The Patel hack was direct retaliation. Days before the breach, the FBI seized Handala’s websites, with the DOJ calling them Iranian state-run “psychological operations.” The Trump administration simultaneously placed a $10 million bounty on Handala members’ heads.

Handala responded by hacking the man who runs the FBI.

Not the First Time: A Pattern of Trump-Era Security Failures

This isn’t an isolated incident. It fits a pattern.

Just last year, in what became known as “Signalgate,” Trump’s National Security Adviser Michael Waltz accidentally added The Atlantic’s editor-in-chief Jeffrey Goldberg to a senior officials’ Signal group chat — one being used to coordinate live military strikes on Houthi targets in Yemen. Defense Secretary Pete Hegseth had shared detailed attack plans in the chat: aircraft types, strike timing, targeting specifics. Two hours after Goldberg received the messages, U.S. airstrikes began.

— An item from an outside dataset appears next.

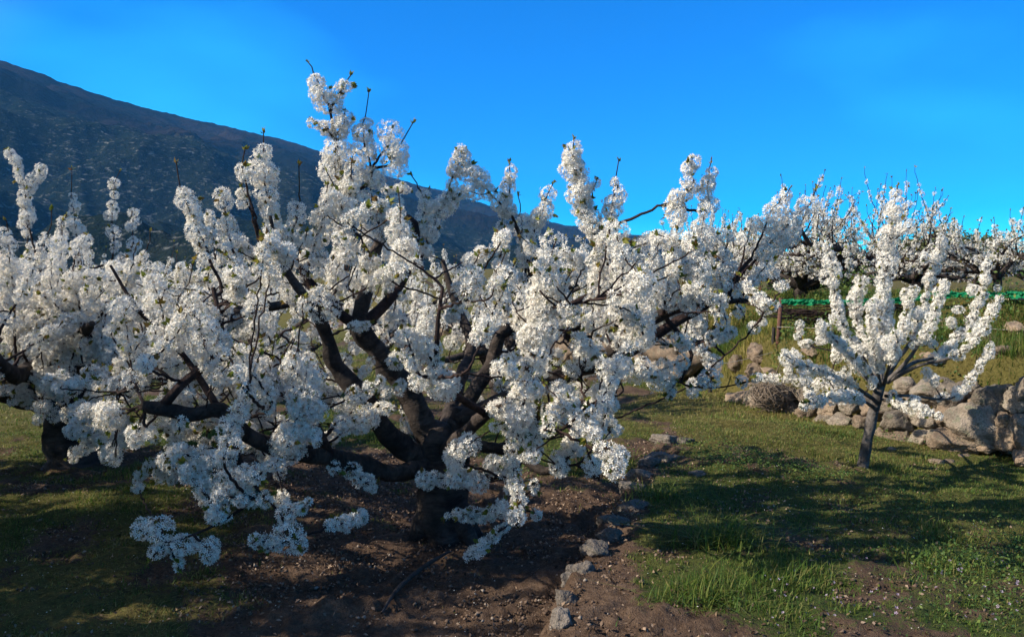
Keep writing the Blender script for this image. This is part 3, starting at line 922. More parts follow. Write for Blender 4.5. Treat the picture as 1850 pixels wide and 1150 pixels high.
# ------------------------------------------------------------------ the young cherry tree by the wall
def young_tree():
    bx, by, bz = ground_at(1558, 848)
    P = lambda x, y, dd=0.0: at(x, y, by + dd)
    T = Cherry((bx, by, bz), 23, 2, 'bark_young')
    T.trunk.append(([np.array((bx, by, bz - .1)), P(1558, 848), P(1566, 800), P(1573, 765), P(1580, 735), P(1588, 705), P(1594, 688)], [.062, .052, .042, .046, .045, .04, .027]))
    kf = by / F
    limbs = [
     # spec (px, py, depth offset, radius px), flowered from, radius
     ([(1590, 705, 0, 6), (1594, 640, .02, 5.5), (1593, 560, .05, 5), (1602, 480, .05, 4), (1611, 400, .02, 3), (1622, 334, 0, 1.6)], .24, 25, .97),
     ([(1588, 706, 0, 6), (1562, 650, -.15, 5), (1530, 600, -.25, 4), (1512, 550, -.3, 3), (1504, 490, -.3, 2.5), (1497, 440, -.3, 1.5)], .36, 17, .97),
     ([(1590, 700, 0, 5), (1567, 640, .1, 4), (1550, 590, .2, 3.5), (1546, 545, .2, 3), (1556, 500, .2, 1.5)], .30, 19, 1),
     ([(1585, 712, 0, 5), (1548, 655, -.35, 4), (1510, 615, -.5, 3), (1478, 585, -.6, 1.5)], .38, 18, 1),
     ([(1580, 722, 0, 6), (1535, 692, -.2, 5), (1480, 668, -.4, 3.5), (1440, 655, -.5, 2.5), (1412, 636, -.5, 1.5)], .3, 18, 1),
     ([(1578, 728, 0, 5), (1530, 700, .3, 4), (1450, 690, .6, 3), (1366, 680, .8, 1.5)], .35, 19, 1),
     ([(1578, 735, 0, 5), (1555, 722, -.3, 4), (1510, 715, -.6, 3), (1448, 735, -.8, 1.5)], .3, 17, 1),
     ([(1592, 700, 0, 7), (1618, 655, .1, 6), (1648, 612, .2, 4.5), (1664, 560, .25, 3.5), (1686, 490, .25, 3), (1708, 432, .25, 1.5)], .38, 17, 1),
     ([(1600, 690, 0, 6), (1640, 650, -.1, 5.5), (1672, 600, -.2, 4), (1692, 555, -.2, 3), (1709, 508, -.2, 1.5)], .42, 17, 1),
     ([(1603, 690, 0, 7), (1650, 655, .2, 6), (1702, 640, .4, 4.5), (1745, 590, .5, 3.5), (1772, 540, .5, 3), (1783, 470, .5, 1.5)], .36, 17, 1),
     ([(1605, 688, 0, 6), (1660, 660, -.2, 5), (1720, 645, -.35, 4), (1765, 610, -.45, 3), (1806, 536, -.5, 1.5)], .5, 17, 1),
     ([(1600, 715, 0, 5), (1650, 715, .3, 4), (1715, 720, .6, 3), (1750, 690, .7, 2.5), (1794, 620, .8, 1.5)], .62, 17, 1),
     ([(1596, 722, 0, 5), (1620, 725, -.3, 4), (1660, 738, -.5, 3), (1700, 750, -.6, 1.5)], .3, 16, 1),
     ([(1588, 708, 0, 5), (1560, 680, .4, 4), (1520, 640, .7, 3), (1449, 618, .9, 2.2), (1447, 582, .9, 1.5)], .75, 14, 1),
     ([(1592, 702, 0, 5), (1580, 640, -.3, 4), (1572, 590, -.4, 3), (1575, 545, -.4, 1.5)], .35, 17, 1),
     ([(1596, 698, 0, 5), (1610, 650, -.35, 4), (1628, 600, -.5, 3), (1640, 560, -.5, 1.5)], .4, 17, 1),
     ([(1594, 698, 0, 5), (1600, 650, .4, 4), (1630, 590, .6, 3), (1650, 520, .6, 1.5)], .4, 17, 1),
    ]
    rng = T.rng
    for spec, t0, r, t1 in limbs:
        pts = [P(x, y, d) for x, y, d, q in spec]
        li = Limb(pts, [max(q * kf * .62, .004) for *_, q in spec], 7)
        T.limbs.append(li)
        q, _ = resample(li.main[0], li.main[1], .03)
        n = len(q)
        li.sleeves.append((q[int(t0 * n):max(int(t1 * n), int(t0 * n) + 2)], r * kf * .60, 1.0))
        li.tips.append((q[-1], q[-1] - q[-2]))
        for k in range(int(n * (1 - t0) / 7)):
            a = q[rng.integers(int(t0 * n * .8), n - 3)]
            e = a + np.array((rng.normal() * .1, rng.normal() * .1, abs(rng.normal()) * .1 + .02))
            li.twigs.append((np.array([a, (a + e) / 2 + (0, 0, -.01), e]), np.array([.006, .005, .003])))
            li.sleeves.append((np.array([(a + e) / 2, e]), r * kf * .62, 1))
    return T.build('young_cherry_tree', 'slender young cherry tree with upright white shoots beside the boulder wall', GROUP_TREES, sides=12)
young_tree()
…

The officials were using Signal — a consumer messaging app — to discuss what amounted to classified military operations.

The Trump administration offered no explanation for why classified information was being handled outside approved government systems either.

The officials running U.S. national security keep discussing it on apps that weren’t built for it, storing it in places it shouldn’t be, and getting caught.

The Silence — and the Contradiction

Patel has made no public statement. No press release, no social post, nothing.

The FBI’s official line — that the emails are “historical” and contain “no government information” — is now being openly challenged by the hackers themselves, who claim classified files are in the dump. Independent verification of the full archive hasn’t been completed, but the DOJ’s authentication of the sample means the baseline material is real.

It’s a striking moment: the same week that AI researchers warned that new models are becoming dangerously capable at exploiting systems faster than defenders can respond, the sitting FBI director had his personal inbox cracked by a foreign nation-state — using an account called SpiderKash.